Several other housing bills were approved, including one to give preference for units to moderate-income people, including county civil servants, those recently displaced from mobile home parks along U.S. 1 and for workers in private, nonprofit human services organizations.

The council also approved two resolutions for an 80-unit building for moderate-income seniors called Park View at Emerson, as part of the large General Growth Properties Inc. mixed-use development along Route 216 in North Laurel. The four-story building, slated for construction by Shelter Development beginning in March 2008, represents fulfillment of a pledge by the former Rouse Co. to include subsidized dwellings in Emerson, even though they were not required under county law.

The land for the $16.4 million Ellicott Gardens project was given to the Housing Commission by Maple Lawn, Maryland, developer Stuart J. Greenebaum. The deal allowed Greenebaum to move his allotment of moderate-income units away from mixed-use Maple Lawn, where houses, including townhouses, sell for $900,000 and more. Old Town Construction of Ellicott City will build the apartments.

The most contentious bill Monday night was the zoning change sponsored by three council Democrats to allow the Housing Commission to partner with private investors to get state tax credits to build subsidized housing on commercially zoned land - the circumstances of Ellicott Gardens.

The bill eventually passed unanimously after limiting amendments were added. The measure had raised objections from two council members, the League of Women Voters, the Howard County Citizens Association and a group of Ellicott City residents known as the Friends of Font Hill, who worried about the potential for large, subsidized apartment buildings on small commercial lots.

The two council members, Courtney Watson, an Ellicott City Democrat, and Greg Fox, a Fulton Republican, also objected to using scarce commercially zoned land for housing.

Watson and Fox lost an attempt to limit Housing Commission developments to office commercial zones like the land for Ellicott Gardens, but they won an amendment to remove two retail commercial zones totaling 175 acres from eligibility. Chairman Calvin Ball, and Jen Terrasa, both Democrats and bill sponsors, joined Watson and Fox on that vote.

West Columbia Democrat Mary Kay Sigaty, another bill sponsor, said removing those zones would eliminate opportunities for mixed-use projects. Ball also joined Fox and Watson in approving an amendment that would bar Housing Commission projects from the commercial portion of mixed-use projects, limiting them to the residential area. Sigaty and Terrasa opposed that limit.

The council agreed to compromise on another sore point - how to limit the number of acres of commercial land that can be used for subsidized housing.
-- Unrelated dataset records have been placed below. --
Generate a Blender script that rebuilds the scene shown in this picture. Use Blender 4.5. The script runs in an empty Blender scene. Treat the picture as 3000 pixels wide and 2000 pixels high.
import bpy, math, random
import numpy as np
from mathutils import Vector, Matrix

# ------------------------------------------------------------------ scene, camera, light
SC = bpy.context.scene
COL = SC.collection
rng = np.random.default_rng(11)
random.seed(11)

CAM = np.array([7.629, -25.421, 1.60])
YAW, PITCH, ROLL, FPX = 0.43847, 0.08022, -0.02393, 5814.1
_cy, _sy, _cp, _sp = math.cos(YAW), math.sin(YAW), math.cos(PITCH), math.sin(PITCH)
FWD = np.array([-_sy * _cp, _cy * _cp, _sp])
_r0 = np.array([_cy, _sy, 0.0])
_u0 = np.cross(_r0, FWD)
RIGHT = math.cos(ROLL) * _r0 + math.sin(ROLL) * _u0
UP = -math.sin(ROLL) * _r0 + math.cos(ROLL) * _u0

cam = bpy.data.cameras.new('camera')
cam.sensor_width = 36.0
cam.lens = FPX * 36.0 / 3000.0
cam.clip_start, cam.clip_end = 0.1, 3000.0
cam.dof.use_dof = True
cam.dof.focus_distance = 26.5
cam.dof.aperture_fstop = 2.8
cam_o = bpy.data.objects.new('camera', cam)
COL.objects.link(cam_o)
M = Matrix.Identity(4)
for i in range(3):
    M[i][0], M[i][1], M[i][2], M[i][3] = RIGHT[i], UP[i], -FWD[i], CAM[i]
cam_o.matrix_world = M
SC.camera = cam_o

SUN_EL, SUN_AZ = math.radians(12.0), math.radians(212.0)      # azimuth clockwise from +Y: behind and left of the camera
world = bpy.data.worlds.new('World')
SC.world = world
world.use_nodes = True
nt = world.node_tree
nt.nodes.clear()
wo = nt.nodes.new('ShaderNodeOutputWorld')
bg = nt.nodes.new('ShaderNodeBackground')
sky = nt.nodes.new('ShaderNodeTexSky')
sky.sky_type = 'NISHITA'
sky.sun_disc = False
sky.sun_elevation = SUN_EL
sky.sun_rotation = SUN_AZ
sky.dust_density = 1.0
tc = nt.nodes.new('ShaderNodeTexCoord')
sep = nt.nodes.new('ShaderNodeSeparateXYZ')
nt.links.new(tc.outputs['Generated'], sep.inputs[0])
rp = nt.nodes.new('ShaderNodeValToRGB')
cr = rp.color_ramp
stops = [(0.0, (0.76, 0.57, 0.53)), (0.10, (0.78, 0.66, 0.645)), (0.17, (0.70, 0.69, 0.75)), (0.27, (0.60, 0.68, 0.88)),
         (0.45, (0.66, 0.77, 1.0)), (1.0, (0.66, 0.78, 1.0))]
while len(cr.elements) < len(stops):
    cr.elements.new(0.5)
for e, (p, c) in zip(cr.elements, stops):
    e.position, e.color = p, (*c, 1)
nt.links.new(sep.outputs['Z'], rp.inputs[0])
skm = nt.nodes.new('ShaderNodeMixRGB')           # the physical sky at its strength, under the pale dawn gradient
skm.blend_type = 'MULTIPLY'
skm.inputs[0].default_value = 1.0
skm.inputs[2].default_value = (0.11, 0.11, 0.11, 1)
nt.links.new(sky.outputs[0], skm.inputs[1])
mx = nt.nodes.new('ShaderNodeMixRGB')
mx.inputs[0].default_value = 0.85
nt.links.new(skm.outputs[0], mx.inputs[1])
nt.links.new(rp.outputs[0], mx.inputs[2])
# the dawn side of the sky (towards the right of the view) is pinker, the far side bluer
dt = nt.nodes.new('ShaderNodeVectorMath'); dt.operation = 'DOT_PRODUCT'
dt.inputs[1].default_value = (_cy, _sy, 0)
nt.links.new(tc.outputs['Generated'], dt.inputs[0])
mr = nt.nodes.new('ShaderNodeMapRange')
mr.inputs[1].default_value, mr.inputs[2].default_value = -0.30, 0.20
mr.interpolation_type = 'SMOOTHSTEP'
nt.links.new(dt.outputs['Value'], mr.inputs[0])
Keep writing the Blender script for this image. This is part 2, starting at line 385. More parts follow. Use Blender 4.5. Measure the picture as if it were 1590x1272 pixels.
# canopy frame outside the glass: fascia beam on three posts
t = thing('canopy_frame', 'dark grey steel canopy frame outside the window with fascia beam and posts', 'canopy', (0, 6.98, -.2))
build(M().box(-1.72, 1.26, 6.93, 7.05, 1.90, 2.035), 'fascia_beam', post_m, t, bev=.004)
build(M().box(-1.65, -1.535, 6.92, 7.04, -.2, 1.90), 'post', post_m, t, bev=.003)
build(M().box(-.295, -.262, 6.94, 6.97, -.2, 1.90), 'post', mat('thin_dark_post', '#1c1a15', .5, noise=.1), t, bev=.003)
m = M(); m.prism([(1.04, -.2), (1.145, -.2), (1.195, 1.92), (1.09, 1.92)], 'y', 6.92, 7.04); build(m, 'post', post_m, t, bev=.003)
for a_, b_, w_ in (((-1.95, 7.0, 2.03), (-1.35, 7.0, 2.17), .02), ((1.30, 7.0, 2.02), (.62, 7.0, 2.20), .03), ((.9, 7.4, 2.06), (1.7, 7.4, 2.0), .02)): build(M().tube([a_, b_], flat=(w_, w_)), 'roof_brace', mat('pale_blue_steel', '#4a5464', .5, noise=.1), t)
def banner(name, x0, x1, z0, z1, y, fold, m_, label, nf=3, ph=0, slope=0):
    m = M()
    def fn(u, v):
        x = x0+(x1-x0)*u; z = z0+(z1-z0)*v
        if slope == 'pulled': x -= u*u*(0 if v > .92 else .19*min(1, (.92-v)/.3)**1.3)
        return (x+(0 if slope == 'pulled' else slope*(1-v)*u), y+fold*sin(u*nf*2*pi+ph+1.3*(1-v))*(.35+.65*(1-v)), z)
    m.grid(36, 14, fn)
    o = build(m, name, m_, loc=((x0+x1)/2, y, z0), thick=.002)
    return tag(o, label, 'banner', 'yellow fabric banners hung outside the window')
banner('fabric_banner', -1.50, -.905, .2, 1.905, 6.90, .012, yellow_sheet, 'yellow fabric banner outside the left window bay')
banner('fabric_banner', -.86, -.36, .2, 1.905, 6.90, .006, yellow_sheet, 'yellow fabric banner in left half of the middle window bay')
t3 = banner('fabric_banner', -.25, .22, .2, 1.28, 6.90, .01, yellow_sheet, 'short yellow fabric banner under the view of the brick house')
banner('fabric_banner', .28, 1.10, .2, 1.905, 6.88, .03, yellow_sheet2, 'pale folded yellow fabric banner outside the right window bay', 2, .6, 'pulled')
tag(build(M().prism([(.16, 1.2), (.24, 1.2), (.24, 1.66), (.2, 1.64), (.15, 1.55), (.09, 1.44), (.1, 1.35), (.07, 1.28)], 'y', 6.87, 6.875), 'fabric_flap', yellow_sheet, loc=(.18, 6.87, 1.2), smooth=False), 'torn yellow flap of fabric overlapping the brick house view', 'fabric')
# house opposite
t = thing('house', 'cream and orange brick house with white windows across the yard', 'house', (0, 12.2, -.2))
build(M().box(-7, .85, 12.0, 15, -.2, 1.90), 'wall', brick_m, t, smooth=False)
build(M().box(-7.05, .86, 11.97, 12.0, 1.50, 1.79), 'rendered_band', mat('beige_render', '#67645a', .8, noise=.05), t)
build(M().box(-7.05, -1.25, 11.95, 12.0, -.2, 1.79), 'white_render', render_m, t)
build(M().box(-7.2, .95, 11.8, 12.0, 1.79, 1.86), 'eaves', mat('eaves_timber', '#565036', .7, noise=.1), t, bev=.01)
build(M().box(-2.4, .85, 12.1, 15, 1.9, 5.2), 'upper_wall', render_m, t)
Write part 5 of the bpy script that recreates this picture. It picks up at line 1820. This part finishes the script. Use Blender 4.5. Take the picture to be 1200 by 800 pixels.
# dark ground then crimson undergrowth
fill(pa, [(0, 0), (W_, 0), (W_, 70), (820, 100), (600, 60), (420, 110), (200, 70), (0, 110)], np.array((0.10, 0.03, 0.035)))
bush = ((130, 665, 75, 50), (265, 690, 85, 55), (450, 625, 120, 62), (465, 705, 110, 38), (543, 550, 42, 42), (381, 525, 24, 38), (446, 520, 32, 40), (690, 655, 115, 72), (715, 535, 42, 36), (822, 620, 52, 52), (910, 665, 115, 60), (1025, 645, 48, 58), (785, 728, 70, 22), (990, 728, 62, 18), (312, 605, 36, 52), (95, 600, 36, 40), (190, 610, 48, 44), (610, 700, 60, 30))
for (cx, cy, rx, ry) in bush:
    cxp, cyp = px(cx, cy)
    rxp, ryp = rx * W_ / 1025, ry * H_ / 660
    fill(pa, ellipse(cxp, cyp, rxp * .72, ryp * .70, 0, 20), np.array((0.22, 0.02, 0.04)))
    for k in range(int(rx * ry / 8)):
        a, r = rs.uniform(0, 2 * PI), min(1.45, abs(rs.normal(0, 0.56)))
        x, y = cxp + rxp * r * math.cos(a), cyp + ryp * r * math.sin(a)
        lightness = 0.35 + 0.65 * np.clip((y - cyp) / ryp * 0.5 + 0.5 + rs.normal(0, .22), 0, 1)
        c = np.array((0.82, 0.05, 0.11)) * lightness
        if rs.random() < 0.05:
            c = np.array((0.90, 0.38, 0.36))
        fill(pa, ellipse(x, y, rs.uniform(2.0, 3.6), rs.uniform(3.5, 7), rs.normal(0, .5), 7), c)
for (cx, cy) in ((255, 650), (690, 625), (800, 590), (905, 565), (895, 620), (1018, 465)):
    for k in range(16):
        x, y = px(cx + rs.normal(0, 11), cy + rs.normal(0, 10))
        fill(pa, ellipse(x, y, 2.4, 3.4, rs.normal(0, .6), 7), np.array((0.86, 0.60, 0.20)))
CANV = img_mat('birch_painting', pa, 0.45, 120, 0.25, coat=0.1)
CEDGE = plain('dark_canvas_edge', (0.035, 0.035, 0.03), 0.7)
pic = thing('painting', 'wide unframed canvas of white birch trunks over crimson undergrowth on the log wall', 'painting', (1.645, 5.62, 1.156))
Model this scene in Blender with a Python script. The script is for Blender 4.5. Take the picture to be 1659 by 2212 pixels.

Watson and Fox pushed for a maximum of 4 acres a year, but Terrasa suggested 15 acres over three years.

The council eventually compromised on a maximum of 12 acres during any three-year period. The final vote on the bill was unanimous, though Sigaty said she was "saddened we removed important provisions."

Terrasa said, "I think we're all really committed to affordable housing. This is really a small step in that direction."

Watson said she was "glad to be able to say the council worked together."

Stacy L. Spann, the county housing director, also declared victory.

"We had a 5-0 vote. It shows that affordable housing is a priority of the council," he said.

John Lederer, a member of Friends of Font Hill, said, "It isn't exactly what we wanted," but he added that his group is happy that the retail commercial zones were removed from the bill and that the Ellicott Gardens project can proceed.

But some advocates for more affordable housing were not pleased.

"I'm sort of dismayed by this," said Andre J. De Verneil, a member of the Interfaith Coalition for Affordable Housing.

Sherman Howell, vice president of the African American Coalition of Howard County, noted that a county housing task force concluded one year ago that Howard needs up to 20,000 units of lower-cost housing. The amendments to the bill "chip away at opportunities of addressing the county's 20,000 affordable housing units," he said.

But William Ross, another housing advocate and a member of the Housing Commission, said he was satisfied.

"We're happy with it. You've got to compromise," he said.

New Apartments At A Glance

Construction is to begin in March on two apartment houses for moderate-income people -- The Residences at Ellicott Gardens in Ellicott City, and Park View at Emerson in North Laurel, which will be for those ages 62 and older. Maximum incomes range from $38,297 a year for one person to $49,239 for a family of three. Both are to be four-story buildings.


Route 108 at Falls Run Road

90 one-bedroom, 800-square-foot units will rent for $745 a month.

16 two-bedroom, 1,050-square-foot units will rent for $1,000.


Palace Hall Drive in Emerson, off Gorman Road

58 one-bedroom, 700-square-foot units will rent for $565 a month.

22 two-bedroom, 1,000-square-foot units will rent for $675 a month.